State Reps. Tommy Horne, Greg Snowden, Eric Robinson, and Charles Young all voted against the Tornado Plan during the failed special session a proposal which split Lauderdale County.
Horne and Snowden oppose any splitting of Lauderdale County.
Judge Patricia Wise, presiding over the trial in Jackson, is considering arguments over how to draw new political boundaries as Mississippi moves from five congressional districts to four. The state is losing a seat because of slow population growth in the 1990s.
Testimony started Friday and continues in an unusual Saturday court session. Wise has set aside several days for trial and says she'll file her proposed map by Dec. 21.
The trial comes after state lawmakers met in special session last month and couldn't agree on how to combine areas now represented by the state's two newest congressmen. Republican Chip Pickering's current district is in east central Mississippi and Democrat Ronnie Shows' is in the southwest.
Johnson, a Democrat, was called to testify by lawyers who filed the chancery court lawsuit on behalf of Democratic activists. Attorney Rob McDuff said he wanted the mayor's testimony to counter public statements by officials who object to having their cities or counties split into separate congressional districts.
Three U.S. House districts now meet in Jackson Pickering's, Shows' and Democratic Rep. Bennie Thompson's.
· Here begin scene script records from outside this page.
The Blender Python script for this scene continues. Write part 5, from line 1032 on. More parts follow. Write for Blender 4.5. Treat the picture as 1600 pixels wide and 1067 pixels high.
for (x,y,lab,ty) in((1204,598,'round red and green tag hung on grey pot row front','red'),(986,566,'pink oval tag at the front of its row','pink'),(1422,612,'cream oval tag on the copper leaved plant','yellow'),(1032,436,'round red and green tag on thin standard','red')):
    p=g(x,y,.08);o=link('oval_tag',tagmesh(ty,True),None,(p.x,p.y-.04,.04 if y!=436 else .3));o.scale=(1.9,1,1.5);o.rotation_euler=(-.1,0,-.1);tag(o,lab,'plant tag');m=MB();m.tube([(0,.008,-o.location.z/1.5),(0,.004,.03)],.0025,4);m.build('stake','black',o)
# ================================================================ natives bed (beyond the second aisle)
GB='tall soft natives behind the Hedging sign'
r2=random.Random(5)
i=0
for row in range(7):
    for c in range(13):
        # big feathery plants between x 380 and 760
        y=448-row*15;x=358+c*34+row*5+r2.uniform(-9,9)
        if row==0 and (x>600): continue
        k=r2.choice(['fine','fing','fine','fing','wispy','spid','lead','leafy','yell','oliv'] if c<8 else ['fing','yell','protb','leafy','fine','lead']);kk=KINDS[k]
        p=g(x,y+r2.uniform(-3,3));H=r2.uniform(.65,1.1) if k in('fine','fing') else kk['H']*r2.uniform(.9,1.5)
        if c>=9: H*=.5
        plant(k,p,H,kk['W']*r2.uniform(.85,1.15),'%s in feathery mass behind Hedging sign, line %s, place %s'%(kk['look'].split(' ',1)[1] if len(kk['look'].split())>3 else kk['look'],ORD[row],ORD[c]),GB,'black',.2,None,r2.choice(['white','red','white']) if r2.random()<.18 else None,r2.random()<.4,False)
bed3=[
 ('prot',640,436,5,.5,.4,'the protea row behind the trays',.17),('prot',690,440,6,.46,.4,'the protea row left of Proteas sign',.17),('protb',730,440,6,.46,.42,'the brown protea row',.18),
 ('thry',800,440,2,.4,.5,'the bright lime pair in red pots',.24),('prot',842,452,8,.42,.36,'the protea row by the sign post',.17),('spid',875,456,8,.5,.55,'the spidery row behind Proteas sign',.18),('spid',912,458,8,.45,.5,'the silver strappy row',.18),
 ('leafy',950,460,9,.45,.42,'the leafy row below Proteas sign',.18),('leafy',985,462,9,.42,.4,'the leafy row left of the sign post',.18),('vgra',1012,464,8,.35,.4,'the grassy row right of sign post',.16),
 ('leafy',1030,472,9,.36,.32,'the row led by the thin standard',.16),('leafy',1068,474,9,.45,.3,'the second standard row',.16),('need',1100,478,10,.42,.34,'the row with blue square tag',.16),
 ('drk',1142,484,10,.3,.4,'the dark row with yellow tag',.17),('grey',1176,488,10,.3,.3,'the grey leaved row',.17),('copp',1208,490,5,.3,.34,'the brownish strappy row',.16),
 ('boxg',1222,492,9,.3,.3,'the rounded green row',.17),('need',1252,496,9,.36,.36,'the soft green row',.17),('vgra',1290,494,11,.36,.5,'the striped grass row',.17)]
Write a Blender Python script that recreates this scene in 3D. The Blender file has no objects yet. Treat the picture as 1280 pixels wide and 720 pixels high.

The opposing sides in the redistricting battle are presenting maps for Wise to consider.
Grant Fox of Tupelo is an attorney for four Republicans who intervened as defendants in the chancery court case.
He said Friday that McDuff's plans are solely intended to re-elect Shows. Fox said they remind him of the Wizard of Oz, where a seemingly omnipotent man controls events from behind a current.
We're going to peek behind that curtain and eventually we're going to tear it down,'' Fox said.
McDuff told Wise his plans would create a compromise district that incorporates ideas approved separately by the House and Senate. He said the new district wouldn't favor a particular candidate.
We do believe it is a competitive district,'' McDuff told the court.
Much of Friday was spent in testimony from Cristina Correia, a Georgia lawyer and demographer who drew a map based on a list of requests from McDuff.
Correia said she followed guidelines requiring that all four new districts be practically equal in population and that they be compact and contiguous. She said McDuff also asked her to create a new, combined district that takes roughly equal population from the current Pickering and Shows districts and in which Democrat Al Gore won at least 40 percent of the vote in the 2000 presidential election.
Keith Ball of Louisville, who's working with Fox to represent Republican defendants, repeatedly asked Correia whether she had used race as a consideration in drawing her map. She repeatedly said she hadn't.
Correia's map has a north Mississippi district that stretches into parts of Madison and Rankin counties in the Jackson suburbs. The combined central district draws 47.17 percent of its population from Pickering's current district and 44.67 percent from Shows'.
Ball said the northern district is too long, tossing together Puckett in southern Rankin County with Iuka in the northeastern corner of the state. Ball said Iuka is closer to Kentucky's Churchill Downs racetrack than it is to Puckett.
A plan presented by Fox and Ball takes most of the population in the combined district from areas now represented by Pickering. Its northern district doesn't stretch as far toward central Mississippi.
Time to adopt a map is drawing tight because 2002 congressional candidates face a March 1 qualifying deadline. The U.S. Justice Department must approve Mississippi's new districts to ensure fairness to minorities.
Republican activists have a separate lawsuit pending in federal court. Three federal judges handling that lawsuit have said they'll take over the redistricting process Jan. 7 if they don't see signs that state authorities can resolve the problem before March 1.